During the trial, Assistant U.S. Attorneys Jessie Liu and Aaron Mendelsohn sought to prove Sassower willingly caused a “disruption of Congress,” a misdemeanor offense, when she stood at a May 22 hearing to request to testify in opposition to a judicial nominee.

“The defendant came to Washington, D.C., to express her views but she did not follow the rules,” Mendelsohn said during his opening statement. “She broke the law by loudly disrupting a U.S. Senate Judiciary hearing.”

In her defense, Sassower, who represented herself with assistance from an attorney adviser, argued that she waited until Sen. Saxby Chambliss (R-Ga.) gaveled the hearing closed after a nearly two-hour proceeding, to make her statement.

The right of citizens to testify at public hearings, Sassower argued, “is not and must never be deemed to be a disruption of Congress.”

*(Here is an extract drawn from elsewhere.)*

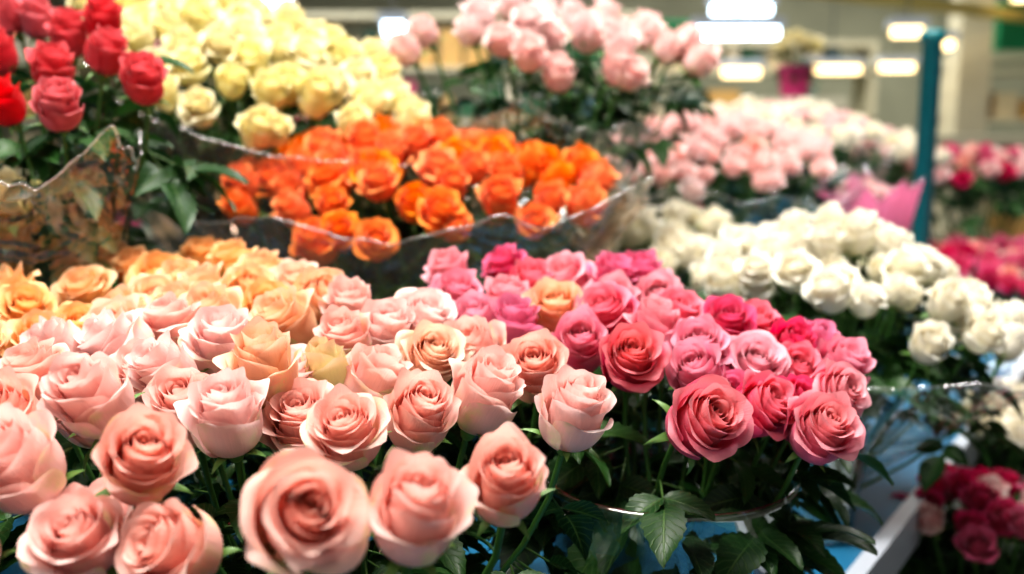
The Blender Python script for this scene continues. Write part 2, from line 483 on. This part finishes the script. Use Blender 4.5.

Before the trial began, Sassower’s attorney, Mark Goldstone, suggested a guilty verdict could create a precedent restricting testimony at future hearings.

“This is a case that’s going to determine whether or not citizens have a right to testify at public hearings with respect to Judiciary,” Goldstone said last week.

While “disruption of Congress” is often applied to suspects who shout from the House galleries or attempt other actions such as unfurling flags, Goldstone said, “We have no history or precedent of a person being arrested for requesting to testify after adjournment.”

In their decision it appears jurors gave primary consideration to a tape of the hearing in which Sassower can be heard calling for Chambliss’ attention, and then protesting her arrest.

“Their view of the tape was that she began speaking before he stopped speaking,” Goldstone shortly after the verdict. “That was a surprising view of the evidence because we were very happy to have them view the evidence, because we thought it established she spoke after adjournment.”

Because several members of the jury appeared to base their decision on the timing of Sassower’s action, Goldstone added, “It’s not as clear a test of a citizen’s right to testify as it may have been.”

Sassower may appeal the court’s decision on numerous grounds.

Notably, Goldstone said, the judge limited Sassower’s testimony — because she represented herself, Sassower was allowed to address the jury from the witness stand — and subsequently ended her defense, overruling Sassower’s protests.

“You can’t rest the defense case when the defense is not done with their presentation,” Goldstone said.

While testifying, Sassower asserted Judiciary officials planned her arrest in response to her persistent contact with Congressional staffers, including those in Sen. Hillary Rodham Clinton’s (D-N.Y.) office, to voice her objections to one judicial nominee.

“It appears the committee’s leadership set me up to be arrested,” Sassower said during questioning by the government’s attorneys.

Sassower has also asserted the involvement of a Capitol Police sergeant who had previously arrested her following a 1996 Judiciary Committee hearing. Although Sassower was charged with disorderly conduct in that incident, she was not convicted.

During the trial Sassower sparred frequently with the judge — prior to the hearing she filed a motion to have Holeman removed from serving on her case — and at one point, Holeman had U.S. marshals take Sassower into custody after she attempted to introduce evidence the judge had previously ruled could not be admitted.

Additional evidence could also be included at an appeals hearing, such as a transcript of the hearing that Holeman excluded as evidence, although he allowed jurors to use the document as a reference.

An unrelated trial, set to begin in D.C. Superior Court on July 6, is likely to raise issues similar to those in the Sassower case.

In that trial, seven D.C. activists face charges of “unlawful entry” for attempting to petition House Speaker Dennis Hastert (R-Ill).

The incident occurred in October 2003, when the group — dressed in colonial and plantation-style attire — sought Hastert’s signature on a petition to bring the District of Columbia Budget Autonomy Act to the House floor for a vote.

All seven defendants, who will represent themselves while Goldstone serves as an attorney adviser, are members of either the D.C. Statehood Green Party or the Stand Up for Democracy in D.C. Coalition.